Le document, qui compte 105 articles, consacre une place prépondérante aux valeurs partagées issues des cultures communautaires et des pratiques traditionnelles. L’article 9, le plus long, porte notamment sur ces principes fondamentaux, parmi lesquels le cousinage à plaisanterie, véritable régulateur social ancestral, est élevé au rang de mécanisme de régulation des tensions.
«Ça fait partie des principes et des valeurs de l’éducation civique et morale. Cette pratique nous permet de générer les conflits à l’interne, de faire baisser les tensions », a-t-il précisé, soulignant que c’est l’un des premiers mécanismes explorés par les autorités et les communautés traditionnelles avant toute saisine de la justice dans la gestion des conflits.
« C’est une arme efficace de règlement à l’interne des conflits », a-t-il affirmé.
La Charte met également l’accent sur l’éducation à la culture de la paix comme levier de transformation sociale. Deux articles sont expressément consacrés aux principes d’éducation civique et morale. Il s’agit, pour les rédacteurs, d’inculquer aux jeunes générations les valeurs de tolérance, de respect mutuel, de solidarité qui concourent à la paix, à la sécurité et à la cohésion sociale dans notre pays.
En outre, la Charte s’appuie sur des pratiques concrètes de gestion communautaire des conflits mises en place par les communautés et s’enracinent dans les valeurs ancestrales. À travers cette approche, a-t-il rappelé, lors des rencontres informelles comme les foires et marchés, les activités culturelles et sportives, ou encore la mobilisation des communicateurs traditionnels, les communautés se retrouvent pour aborder leurs différends. Aussi, la diplomatie coutumière, vecteur de dialogue intercommunautaire, est réhabilitée comme instrument privilégié de règlement des conflits.

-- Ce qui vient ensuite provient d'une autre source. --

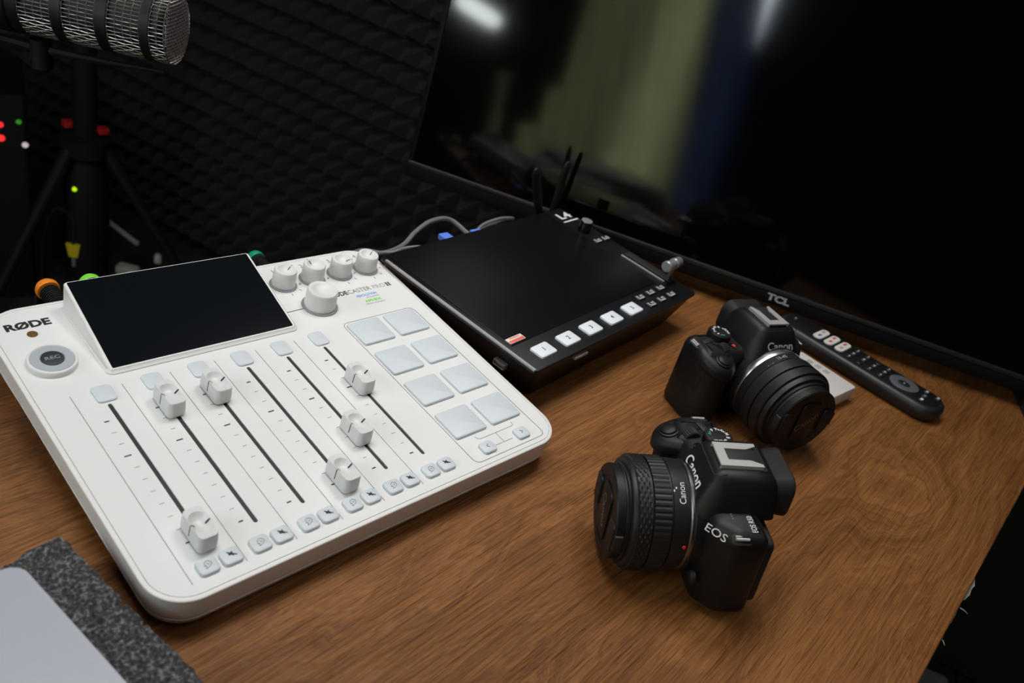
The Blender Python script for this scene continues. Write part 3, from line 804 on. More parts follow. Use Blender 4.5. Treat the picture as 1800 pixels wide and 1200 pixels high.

En somme, dit Pr KA, l’objectif visait à la recherche de la paix et de la cohésion sociale sur les croissances, les coutumes qui caractérisent les communautés.
C’est pourquoi les autorités ont annoncé que cette Charte, une fois élaborée, sera le document de référence pour toute initiative qui concourt à la paix, à la sécurité, à la cohésion sociale, à la réconciliation nationale et au vivre ensemble.
« Nous sommes en train d’élaborer les derniers passages de la Charte, nous sommes déjà en train de préparer la restitution. Nous allons rencontrer le gouvernement pour la restitution, après, nous allons remettre une copie au chef de l’Etat», a-t-il indiqué.
Cette charte est loin d’être une charte politique
Son objectif est d’unir tous les fils du Mali autour de l’essentiel, a rappelé Zeyni Moulaye, membre de la commission de rédaction de la charte pour la paix et la réconciliation nationale. Selon lui, la charte est faite pour renforcer la paix et la cohésion sociale et définir l’avenir du peuple malien.
« Il faut être clair et net, il y a deux choses à ne pas confondre. La charte des partis politiques et la charte pour la paix et la réconciliation nationale. Notre charte pourrait être un document de politique générale, ce que décideront les autorités, mais ce n’est pas une charte politique, elle est multidimensionnelle en réalité », a martelé Zeyni Moulaye.
Rappelons que ces rencontres s’inscrivent dans le cadre de l’application de l’article 8 du Décret n°2024-0714/PT-RM du 10 décembre 2024 relative à la création de la Commission de rédaction du projet de Charte nationale pour la paix et la réconciliation nationale, qui lui donne la latitude de consulter les forces vives de la Nation.